On Mon, Jul 9, 2012 at 10:56 AM, Rich Freeman <ri...@gentoo.org> wrote:
> On Mon, Jul 9, 2012 at 10:11 AM, Peter Stuge <pe...@stuge.se> wrote:
>> Rich Freeman wrote:
>>> It also seems like the current portage output is giving the user some
>>> contradictory and counterproductive advice.  It seems like there are
>>> really only two possible choices
>>> 1.  The user could choose to not install chromium.

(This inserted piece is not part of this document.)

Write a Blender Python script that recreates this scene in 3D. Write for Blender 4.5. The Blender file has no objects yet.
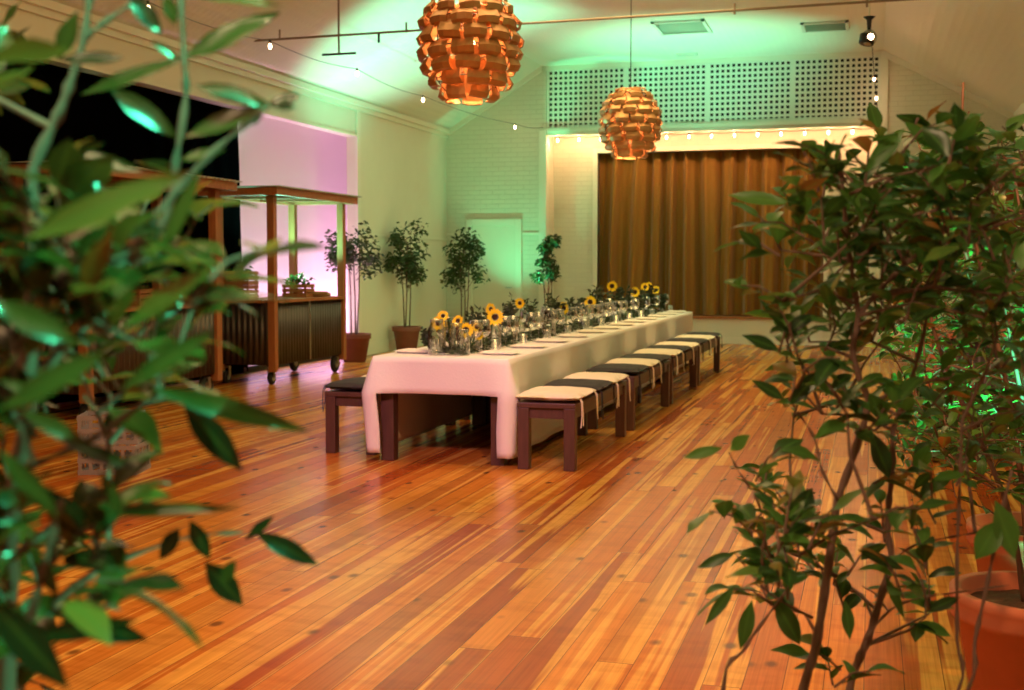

>>> 2.  The user could enable icu for qt-webkit.
>>
>> Do you get the same suggestions from portage if you attempt emerge
>> kde and chromium one at a time?
>
> I'll test it out on a fresh install, but that will take a number of
> hours (a total of 694 packages between them, which will take a while
> even on 4 cores, and warm up the office as well...).  If I try to
> start out with chromium first the initial suggestion is to enable icu
> on libxml2, and if I try to start out with kde-meta the initial
> suggestion is to enable minizip on zlib (unrelated to this whole
> issue).
>
> I don't have a copy of the message but when I got the update to
> qt-webkit the message was fairly cryptic when it added the !icu?

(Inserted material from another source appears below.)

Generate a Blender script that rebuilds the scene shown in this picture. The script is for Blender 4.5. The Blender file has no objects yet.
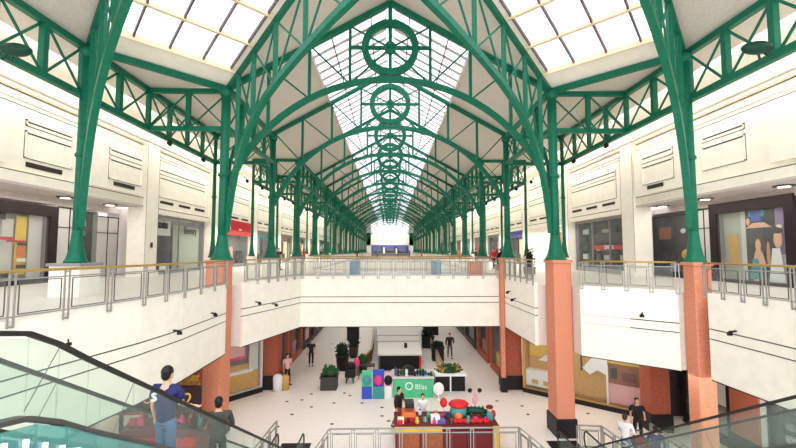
import bpy, bmesh, math, random
from mathutils import Vector, Matrix
R = random.Random(7)
PI = math.pi
sc = bpy.context.scene
COL = sc.collection
FL = 6.1          # upper floor level
# ------------------------------------------------------------------ materials
M = {}
def lin(c):
    return tuple((v/12.92 if v <= .04045 else ((v+.055)/1.055)**2.4) for v in [x/255. for x in c])
def mat(name, rgb, rough=.6, metal=0, speck=0, scale=40, bump=0, emit=0, spec=.3):
    m = bpy.data.materials.new(name); m.use_nodes = True
    nt = m.node_tree; b = nt.nodes['Principled BSDF']; c = lin(rgb)
    b.inputs['Roughness'].default_value = rough
    b.inputs['Metallic'].default_value = metal
    b.inputs['Specular IOR Level'].default_value = spec
    b.inputs['Base Color'].default_value = (*c, 1)
    if speck:
        tc = nt.nodes.new('ShaderNodeTexCoord'); n = nt.nodes.new('ShaderNodeTexNoise')
        n.inputs['Scale'].default_value = scale; n.inputs['Detail'].default_value = 3
        r = nt.nodes.new('ShaderNodeValToRGB')
        r.color_ramp.elements[0].position = .35; r.color_ramp.elements[1].position = .65
        r.color_ramp.elements[0].color = (*[v*(1-speck) for v in c], 1)
        r.color_ramp.elements[1].color = (*[min(1, v*(1+speck)) for v in c], 1)
        nt.links.new(tc.outputs['Object'], n.inputs['Vector']); nt.links.new(n.outputs['Fac'], r.inputs['Fac'])
        nt.links.new(r.outputs['Color'], b.inputs['Base Color'])
        if bump:
            bp = nt.nodes.new('ShaderNodeBump'); bp.inputs['Strength'].default_value = bump
            nt.links.new(n.outputs['Fac'], bp.inputs['Height']); nt.links.new(bp.outputs['Normal'], b.inputs['Normal'])
    if emit:
        b.inputs['Emission Color'].default_value = (*c, 1); b.inputs['Emission Strength'].default_value = emit
    M[name] = m
    return m
mat('white_wall', (252,247,234), .7, speck=.03, scale=3)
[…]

> dependency on libxml2.  If anything I think it was less clear.
>
> Let me give that upgrade a try both ways, but it might take a few days
> to have all the results of that.

When tracking down why glibc updates were killing my systems, I wrote
an install script to accelerate the install-update-fail-retry cycle.
You may find it useful:

https://github.com/mikemol/gentoo-install

It shouldn't require *too* much modification to automate what you're
trying to test. I intend to modify it to work in chroot environments,
as a prelude to some build-related bug reports I'm sitting on.